*DATA SHOWN*.
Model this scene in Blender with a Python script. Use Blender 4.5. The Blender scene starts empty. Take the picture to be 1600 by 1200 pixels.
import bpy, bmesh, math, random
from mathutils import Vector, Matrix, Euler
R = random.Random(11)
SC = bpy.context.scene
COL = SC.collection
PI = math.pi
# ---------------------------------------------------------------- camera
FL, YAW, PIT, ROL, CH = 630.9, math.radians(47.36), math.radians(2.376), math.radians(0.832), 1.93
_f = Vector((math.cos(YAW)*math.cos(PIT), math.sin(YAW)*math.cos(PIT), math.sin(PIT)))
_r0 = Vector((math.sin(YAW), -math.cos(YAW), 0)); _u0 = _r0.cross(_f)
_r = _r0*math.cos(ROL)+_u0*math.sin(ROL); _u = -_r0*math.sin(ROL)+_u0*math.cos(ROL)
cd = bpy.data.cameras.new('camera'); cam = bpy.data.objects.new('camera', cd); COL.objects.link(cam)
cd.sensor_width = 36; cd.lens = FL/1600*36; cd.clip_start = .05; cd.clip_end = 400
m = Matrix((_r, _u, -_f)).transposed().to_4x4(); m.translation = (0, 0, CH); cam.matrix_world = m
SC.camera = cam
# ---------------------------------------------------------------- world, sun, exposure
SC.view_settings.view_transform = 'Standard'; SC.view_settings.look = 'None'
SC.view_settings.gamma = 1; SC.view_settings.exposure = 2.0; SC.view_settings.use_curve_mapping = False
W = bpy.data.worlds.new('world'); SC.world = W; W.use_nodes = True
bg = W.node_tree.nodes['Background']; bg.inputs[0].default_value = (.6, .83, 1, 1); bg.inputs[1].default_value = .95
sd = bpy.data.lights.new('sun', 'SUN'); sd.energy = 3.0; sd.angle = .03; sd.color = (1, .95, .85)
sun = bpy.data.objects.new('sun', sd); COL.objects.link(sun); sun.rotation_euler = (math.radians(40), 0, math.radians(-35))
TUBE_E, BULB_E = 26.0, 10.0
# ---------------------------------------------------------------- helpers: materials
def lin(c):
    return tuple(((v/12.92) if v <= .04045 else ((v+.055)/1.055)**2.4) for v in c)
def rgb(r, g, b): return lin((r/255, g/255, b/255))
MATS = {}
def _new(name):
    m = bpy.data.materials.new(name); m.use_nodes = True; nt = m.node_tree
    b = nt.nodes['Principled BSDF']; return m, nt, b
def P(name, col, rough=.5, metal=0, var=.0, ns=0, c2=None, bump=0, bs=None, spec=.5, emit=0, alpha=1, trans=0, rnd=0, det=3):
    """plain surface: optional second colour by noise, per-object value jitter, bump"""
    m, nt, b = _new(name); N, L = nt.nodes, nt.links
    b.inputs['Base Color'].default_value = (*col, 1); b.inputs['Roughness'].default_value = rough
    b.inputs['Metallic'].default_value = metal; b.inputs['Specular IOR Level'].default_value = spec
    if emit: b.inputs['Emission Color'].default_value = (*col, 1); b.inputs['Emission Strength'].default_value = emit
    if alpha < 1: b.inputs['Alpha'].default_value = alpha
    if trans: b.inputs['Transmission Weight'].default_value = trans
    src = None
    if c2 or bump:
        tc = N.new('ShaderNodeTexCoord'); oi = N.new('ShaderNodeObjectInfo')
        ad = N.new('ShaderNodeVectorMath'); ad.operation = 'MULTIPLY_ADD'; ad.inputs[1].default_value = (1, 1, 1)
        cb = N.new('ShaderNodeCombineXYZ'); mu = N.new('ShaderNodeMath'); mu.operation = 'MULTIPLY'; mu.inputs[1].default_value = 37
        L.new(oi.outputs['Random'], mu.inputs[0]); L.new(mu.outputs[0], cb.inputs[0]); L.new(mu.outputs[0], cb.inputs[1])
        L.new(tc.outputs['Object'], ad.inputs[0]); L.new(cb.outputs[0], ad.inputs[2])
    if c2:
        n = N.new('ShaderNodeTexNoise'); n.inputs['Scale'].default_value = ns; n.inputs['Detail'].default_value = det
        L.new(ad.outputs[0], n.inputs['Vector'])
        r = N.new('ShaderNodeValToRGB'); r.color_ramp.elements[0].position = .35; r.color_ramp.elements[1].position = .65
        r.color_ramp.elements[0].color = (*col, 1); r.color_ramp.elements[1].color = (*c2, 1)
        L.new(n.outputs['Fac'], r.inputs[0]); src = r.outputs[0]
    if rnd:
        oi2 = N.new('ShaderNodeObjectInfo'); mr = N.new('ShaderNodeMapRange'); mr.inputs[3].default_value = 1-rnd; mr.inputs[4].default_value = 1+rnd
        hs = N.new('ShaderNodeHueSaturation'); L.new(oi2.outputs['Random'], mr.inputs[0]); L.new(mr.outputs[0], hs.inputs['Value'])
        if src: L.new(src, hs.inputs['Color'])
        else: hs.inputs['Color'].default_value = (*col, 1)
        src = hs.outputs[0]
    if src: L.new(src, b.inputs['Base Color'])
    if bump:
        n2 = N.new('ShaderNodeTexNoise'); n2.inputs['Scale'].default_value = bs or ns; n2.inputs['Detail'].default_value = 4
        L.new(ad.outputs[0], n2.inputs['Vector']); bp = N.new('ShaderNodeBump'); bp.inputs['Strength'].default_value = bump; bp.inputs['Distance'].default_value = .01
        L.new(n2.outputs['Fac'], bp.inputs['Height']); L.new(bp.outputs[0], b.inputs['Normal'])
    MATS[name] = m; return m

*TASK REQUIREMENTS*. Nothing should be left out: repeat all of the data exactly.

*WORKED ANSWER*.
Model this scene in Blender with a Python script. Use Blender 4.5. The Blender scene starts empty. Take the picture to be 1600 by 1200 pixels.
import bpy, bmesh, math, random
from mathutils import Vector, Matrix, Euler
R = random.Random(11)
SC = bpy.context.scene
COL = SC.collection
PI = math.pi
# ---------------------------------------------------------------- camera
FL, YAW, PIT, ROL, CH = 630.9, math.radians(47.36), math.radians(2.376), math.radians(0.832), 1.93
_f = Vector((math.cos(YAW)*math.cos(PIT), math.sin(YAW)*math.cos(PIT), math.sin(PIT)))
_r0 = Vector((math.sin(YAW), -math.cos(YAW), 0)); _u0 = _r0.cross(_f)
_r = _r0*math.cos(ROL)+_u0*math.sin(ROL); _u = -_r0*math.sin(ROL)+_u0*math.cos(ROL)
cd = bpy.data.cameras.new('camera'); cam = bpy.data.objects.new('camera', cd); COL.objects.link(cam)
cd.sensor_width = 36; cd.lens = FL/1600*36; cd.clip_start = .05; cd.clip_end = 400
m = Matrix((_r, _u, -_f)).transposed().to_4x4(); m.translation = (0, 0, CH); cam.matrix_world = m
SC.camera = cam
# ---------------------------------------------------------------- world, sun, exposure
SC.view_settings.view_transform = 'Standard'; SC.view_settings.look = 'None'
SC.view_settings.gamma = 1; SC.view_settings.exposure = 2.0; SC.view_settings.use_curve_mapping = False
W = bpy.data.worlds.new('world'); SC.world = W; W.use_nodes = True
bg = W.node_tree.nodes['Background']; bg.inputs[0].default_value = (.6, .83, 1, 1); bg.inputs[1].default_value = .95
sd = bpy.data.lights.new('sun', 'SUN'); sd.energy = 3.0; sd.angle = .03; sd.color = (1, .95, .85)
sun = bpy.data.objects.new('sun', sd); COL.objects.link(sun); sun.rotation_euler = (math.radians(40), 0, math.radians(-35))
TUBE_E, BULB_E = 26.0, 10.0
# ---------------------------------------------------------------- helpers: materials
def lin(c):
    return tuple(((v/12.92) if v <= .04045 else ((v+.055)/1.055)**2.4) for v in c)
def rgb(r, g, b): return lin((r/255, g/255, b/255))
MATS = {}
def _new(name):
    m = bpy.data.materials.new(name); m.use_nodes = True; nt = m.node_tree
    b = nt.nodes['Principled BSDF']; return m, nt, b
def P(name, col, rough=.5, metal=0, var=.0, ns=0, c2=None, bump=0, bs=None, spec=.5, emit=0, alpha=1, trans=0, rnd=0, det=3):
    """plain surface: optional second colour by noise, per-object value jitter, bump"""
    m, nt, b = _new(name); N, L = nt.nodes, nt.links
    b.inputs['Base Color'].default_value = (*col, 1); b.inputs['Roughness'].default_value = rough
    b.inputs['Metallic'].default_value = metal; b.inputs['Specular IOR Level'].default_value = spec
    if emit: b.inputs['Emission Color'].default_value = (*col, 1); b.inputs['Emission Strength'].default_value = emit
    if alpha < 1: b.inputs['Alpha'].default_value = alpha
    if trans: b.inputs['Transmission Weight'].default_value = trans
    src = None
    if c2 or bump:
        tc = N.new('ShaderNodeTexCoord'); oi = N.new('ShaderNodeObjectInfo')
        ad = N.new('ShaderNodeVectorMath'); ad.operation = 'MULTIPLY_ADD'; ad.inputs[1].default_value = (1, 1, 1)
        cb = N.new('ShaderNodeCombineXYZ'); mu = N.new('ShaderNodeMath'); mu.operation = 'MULTIPLY'; mu.inputs[1].default_value = 37
        L.new(oi.outputs['Random'], mu.inputs[0]); L.new(mu.outputs[0], cb.inputs[0]); L.new(mu.outputs[0], cb.inputs[1])
        L.new(tc.outputs['Object'], ad.inputs[0]); L.new(cb.outputs[0], ad.inputs[2])
    if c2:
        n = N.new('ShaderNodeTexNoise'); n.inputs['Scale'].default_value = ns; n.inputs['Detail'].default_value = det
        L.new(ad.outputs[0], n.inputs['Vector'])
        r = N.new('ShaderNodeValToRGB'); r.color_ramp.elements[0].position = .35; r.color_ramp.elements[1].position = .65
        r.color_ramp.elements[0].color = (*col, 1); r.color_ramp.elements[1].color = (*c2, 1)
        L.new(n.outputs['Fac'], r.inputs[0]); src = r.outputs[0]
    if rnd:
        oi2 = N.new('ShaderNodeObjectInfo'); mr = N.new('ShaderNodeMapRange'); mr.inputs[3].default_value = 1-rnd; mr.inputs[4].default_value = 1+rnd
        hs = N.new('ShaderNodeHueSaturation'); L.new(oi2.outputs['Random'], mr.inputs[0]); L.new(mr.outputs[0], hs.inputs['Value'])
        if src: L.new(src, hs.inputs['Color'])
        else: hs.inputs['Color'].default_value = (*col, 1)
        src = hs.outputs[0]
    if src: L.new(src, b.inputs['Base Color'])
    if bump:
        n2 = N.new('ShaderNodeTexNoise'); n2.inputs['Scale'].default_value = bs or ns; n2.inputs['Detail'].default_value = 4
        L.new(ad.outputs[0], n2.inputs['Vector']); bp = N.new('ShaderNodeBump'); bp.inputs['Strength'].default_value = bump; bp.inputs['Distance'].default_value = .01
        L.new(n2.outputs['Fac'], bp.inputs['Height']); L.new(bp.outputs[0], b.inputs['Normal'])
    MATS[name] = m; return m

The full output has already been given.